THE AMERICAN ASTRONAUT was based on personal experiences. The story was inspired during a three-year period when I didn’t have a place to live and was supporting myself by filling in as security in bars and nightclubs and performing music. I fictionalized my experiences as science fiction and turned it into a musical. The western element formed naturally because I was styling the characters and their surroundings after my family and the environment I was brought up in. It wasn’t called a sci-fi musical space western until after its release. When I wrote STINGRAY SAM I intentionally used themes from THE AMERICAN ASTRONAUT, but treated them very differently. I was intentionally making a film based on how the first film had been described.

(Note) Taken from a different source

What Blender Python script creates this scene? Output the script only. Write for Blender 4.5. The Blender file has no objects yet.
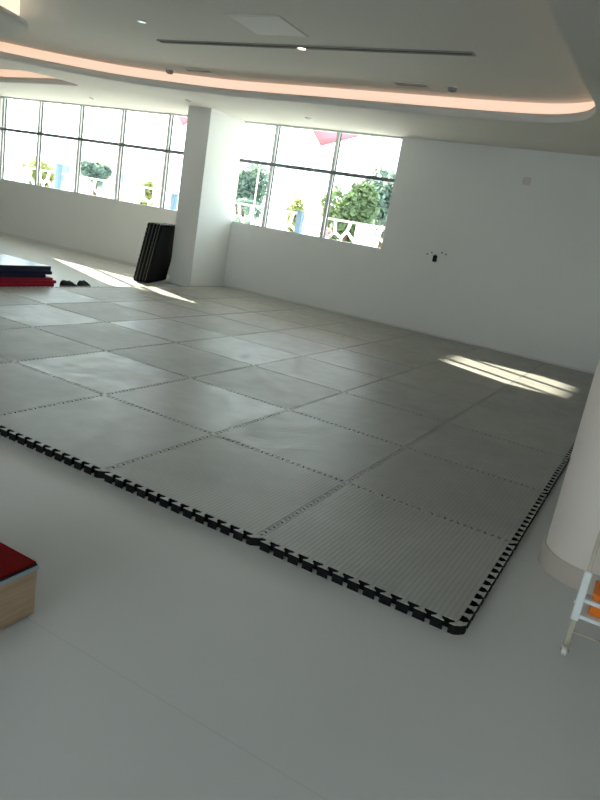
import bpy, bmesh, math, random
from mathutils import Vector, Matrix
from math import sin, cos, pi, radians as RAD
random.seed(7)
S = bpy.context.scene
COL = S.collection

# ------------------------------------------------------------------ helpers
def tag(o, label=None, cat=None, group=None, kind=None):
    if label: o['label'] = label
    if cat: o['category'] = cat
    if group: o['group'] = group
    if kind: o['kind'] = kind
    return o

def empty(name, loc, label, cat, group=None, rz=0):
    o = bpy.data.objects.new(name, None); COL.objects.link(o)
    o.location = loc; o.rotation_euler = (0, 0, rz); o.empty_display_size = .1
    return tag(o, label, cat, group)

def obj(name, bm, mats, parent=None, smooth=False, loc=None):
    me = bpy.data.meshes.new(name)
    if smooth:
        for f in bm.faces: f.smooth = True
    bm.normal_update()
    bm.to_mesh(me); bm.free()
    for m in (mats if isinstance(mats, (list, tuple)) else [mats]): me.materials.append(m)
    if smooth:
        try: me.set_sharp_from_angle(angle=RAD(40))
        except Exception: pass
    o = bpy.data.objects.new(name, me); COL.objects.link(o)
    if parent: o.parent = parent
    if loc: o.location = loc
    return o

def struct(name, bm, mats, smooth=False):
    return tag(obj(name, bm, mats, None, smooth), kind='structure')

def NB(): return bmesh.new()

def box(bm, x0, x1, y0, y1, z0, z1, bev=0, M=None, mi=0):
    r = bmesh.ops.create_cube(bm, size=1)
    vs = r['verts']
    bmesh.ops.scale(bm, vec=(x1-x0, y1-y0, z1-z0), verts=vs)
    bmesh.ops.translate(bm, vec=((x0+x1)/2, (y0+y1)/2, (z0+z1)/2), verts=vs)
    if bev:
        es = list({e for v in vs for e in v.link_edges})
        rr = bmesh.ops.bevel(bm, geom=es, offset=bev, segments=2, affect='EDGES', profile=.5)
        vs = list({v for f in rr['faces'] for v in f.verts} | {v for v in vs if v.is_valid})
        vs = [v for v in vs if v.is_valid]
    if M: bmesh.ops.transform(bm, matrix=M, verts=vs)
    if mi:
        for f in {f for v in vs for f in v.link_faces}: f.material_index = mi
    return vs

def bar(bm, a, b, w, h, up=(0, 0, 1)):
    """box beam from a to b, width w (sideways), height h (along up)"""
    a, b = Vector(a), Vector(b); d = b-a; L = d.length
    z = d.normalized(); u = Vector(up); x = u.cross(z)
    if x.length < 1e-4: x = Vector((1, 0, 0)).cross(z)
    x.normalize(); y = z.cross(x)
    M = Matrix((x, y, z)).transposed().to_4x4(); M.translation = (a+b)/2
    vs = bmesh.ops.create_cube(bm, size=1)['verts']
    bmesh.ops.scale(bm, vec=(w, h, L), verts=vs)
    bmesh.ops.transform(bm, matrix=M, verts=vs)

def tube(bm, a, b, r0, r1=None, n=16, cap=True):
    a, b = Vector(a), Vector(b); d = b-a
    r1 = r0 if r1 is None else r1
    M = d.to_track_quat('Z', 'Y').to_matrix().to_4x4(); M.translation = (a+b)/2
    bmesh.ops.create_cone(bm, cap_ends=cap, segments=n, radius1=r0, radius2=r1, depth=d.length, matrix=M)

def lathe(bm, prof, n=48, c=(0, 0)):
    rings = []
    for r, z in prof:
        rings.append([bm.verts.new((c[0]+r*cos(2*pi*k/n), c[1]+r*sin(2*pi*k/n), z)) for k in range(n)])
    for a, b in zip(rings, rings[1:]):
        for k in range(n):
            bm.faces.new((a[k], a[(k+1) % n], b[(k+1) % n], b[k]))
    bm.faces.new(list(reversed(rings[0]))); bm.faces.new(rings[-1])

def prism(bm, pts, z0, z1, M=None):
    """closed outline (x, y) given counter-clockwise, extruded from z0 to z1"""
    lo = [bm.verts.new((x, y, z0)) for x, y in pts]; hi = [bm.verts.new((x, y, z1)) for x, y in pts]
    n = len(pts)
    fb = bm.faces.new(list(reversed(lo))); ft = bm.faces.new(hi)
    for k in range(n): bm.faces.new((lo[k], lo[(k+1) % n], hi[(k+1) % n], hi[k]))
    bm.normal_update()
    bmesh.ops.triangulate(bm, faces=[fb, ft], ngon_method='EAR_CLIP')
    if M: bmesh.ops.transform(bm, matrix=M, verts=lo+hi)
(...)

One thing that is striking about your biography is the self taught nature of your work. As a teen you taught yourself painting and drawing away from outside influences, later you taught yourself autoharp to compose music with. Similarly you went into film making with no formal training. Your work seems to suggest you are unconcerned with anything but allowing your imagination to express itself and thus hop from medium to medium, from painting to music to film, unrestrained. Was progressing into cinema a long term plan on your behalf or just an organic continuation of your creativity?
My first film was an animated short called BILLY NAYER. At the time there were a lot of animated short festivals touring around. I went to a screening of animated shorts and I was very impressed. I wanted to make one too and I thought it was something I could pull off as a painter and a musician. I made simple choices based on what I knew about animation and spent 3 years painting it. I didn’t know if it would work. I was very excited when it did, but because of the amount of time it took for me to make it I thought my next attempt should be live action.

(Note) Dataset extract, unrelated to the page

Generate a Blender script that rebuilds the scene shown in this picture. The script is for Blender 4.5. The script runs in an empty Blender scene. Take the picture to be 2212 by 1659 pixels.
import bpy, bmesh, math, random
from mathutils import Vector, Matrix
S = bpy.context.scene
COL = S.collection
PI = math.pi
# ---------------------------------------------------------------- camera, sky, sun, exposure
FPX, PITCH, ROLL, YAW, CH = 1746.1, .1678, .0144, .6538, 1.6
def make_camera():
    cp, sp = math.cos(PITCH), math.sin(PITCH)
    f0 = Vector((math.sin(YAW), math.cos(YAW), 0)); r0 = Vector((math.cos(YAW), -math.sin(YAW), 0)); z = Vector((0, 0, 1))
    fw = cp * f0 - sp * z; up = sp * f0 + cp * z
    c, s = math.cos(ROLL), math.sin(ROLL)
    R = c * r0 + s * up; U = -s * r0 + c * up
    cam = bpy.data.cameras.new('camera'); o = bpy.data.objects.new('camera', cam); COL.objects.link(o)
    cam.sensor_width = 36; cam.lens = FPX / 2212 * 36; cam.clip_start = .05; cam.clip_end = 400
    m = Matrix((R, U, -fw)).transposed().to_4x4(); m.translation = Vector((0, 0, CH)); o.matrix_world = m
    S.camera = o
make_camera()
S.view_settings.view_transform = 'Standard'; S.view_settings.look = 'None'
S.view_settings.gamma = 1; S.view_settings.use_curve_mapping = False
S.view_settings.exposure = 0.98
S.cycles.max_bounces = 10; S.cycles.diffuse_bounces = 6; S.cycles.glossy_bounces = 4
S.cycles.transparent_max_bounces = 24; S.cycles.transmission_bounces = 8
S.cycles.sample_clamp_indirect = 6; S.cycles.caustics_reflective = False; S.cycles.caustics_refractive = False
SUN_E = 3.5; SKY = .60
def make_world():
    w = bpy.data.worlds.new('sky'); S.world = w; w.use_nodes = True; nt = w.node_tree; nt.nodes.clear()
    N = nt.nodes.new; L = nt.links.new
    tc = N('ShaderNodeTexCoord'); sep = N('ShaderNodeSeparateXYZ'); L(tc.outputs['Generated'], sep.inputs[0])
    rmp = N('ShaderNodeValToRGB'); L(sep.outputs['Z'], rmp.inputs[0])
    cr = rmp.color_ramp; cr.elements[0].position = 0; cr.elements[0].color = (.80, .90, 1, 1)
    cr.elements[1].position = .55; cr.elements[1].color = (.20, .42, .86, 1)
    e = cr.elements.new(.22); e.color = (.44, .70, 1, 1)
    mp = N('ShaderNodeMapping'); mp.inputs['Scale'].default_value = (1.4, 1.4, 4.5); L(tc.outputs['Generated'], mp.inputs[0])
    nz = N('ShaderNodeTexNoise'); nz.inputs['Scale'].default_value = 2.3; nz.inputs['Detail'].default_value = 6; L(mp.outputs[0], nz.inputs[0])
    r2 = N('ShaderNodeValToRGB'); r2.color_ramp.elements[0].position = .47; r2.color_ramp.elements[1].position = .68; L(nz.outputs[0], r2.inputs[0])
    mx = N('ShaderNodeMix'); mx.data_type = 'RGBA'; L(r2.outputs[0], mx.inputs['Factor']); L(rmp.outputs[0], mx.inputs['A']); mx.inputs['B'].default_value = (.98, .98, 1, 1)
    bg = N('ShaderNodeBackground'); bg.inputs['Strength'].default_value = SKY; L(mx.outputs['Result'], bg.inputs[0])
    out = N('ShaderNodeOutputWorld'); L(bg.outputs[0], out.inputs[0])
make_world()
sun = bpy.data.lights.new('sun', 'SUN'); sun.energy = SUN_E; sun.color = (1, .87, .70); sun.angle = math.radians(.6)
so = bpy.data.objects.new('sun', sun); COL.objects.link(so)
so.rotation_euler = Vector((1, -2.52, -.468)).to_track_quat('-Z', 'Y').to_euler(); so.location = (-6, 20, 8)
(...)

Does not having a formal background in either film or music allow you to see the two mediums in different lights than if you had been trained? Do you believe this was ultimately beneficial?
For me to have gone to school I would have had to have been a different person from a different background. My first paintings, as well as my first animated short were done with house paint because I knew where to buy it.
American Astronaut was a feature that caused a lot of head scratching. Whilst the film was almost universally praised, critics could not seem to find common ground with anyone artist to compare you to. Names ranging from Aronofsky to Fred Astaire, Kubrick to Ed Wood, Jodorowsky to John Ford and the Three Stooges and Salvador Dali have all been thrown up. Were any of these comparisons valid do you feel? Who, if anyone, consciously inspired your work?
The people closest to me have influenced me. There was a time when I ran security for a nightclub in San Francisco. All of the doormen and most of the staff were musicians and performers. Some of the people that I knew then were my biggest inspirations. I have also been working with drummer/ producer Bobby Lurie since we were kids. The things that we agree or disagree on have been an influence. Beginning musicians and writers wear their influences on their sleeves. If you’re coming from a personal place you’ll quickly get over that.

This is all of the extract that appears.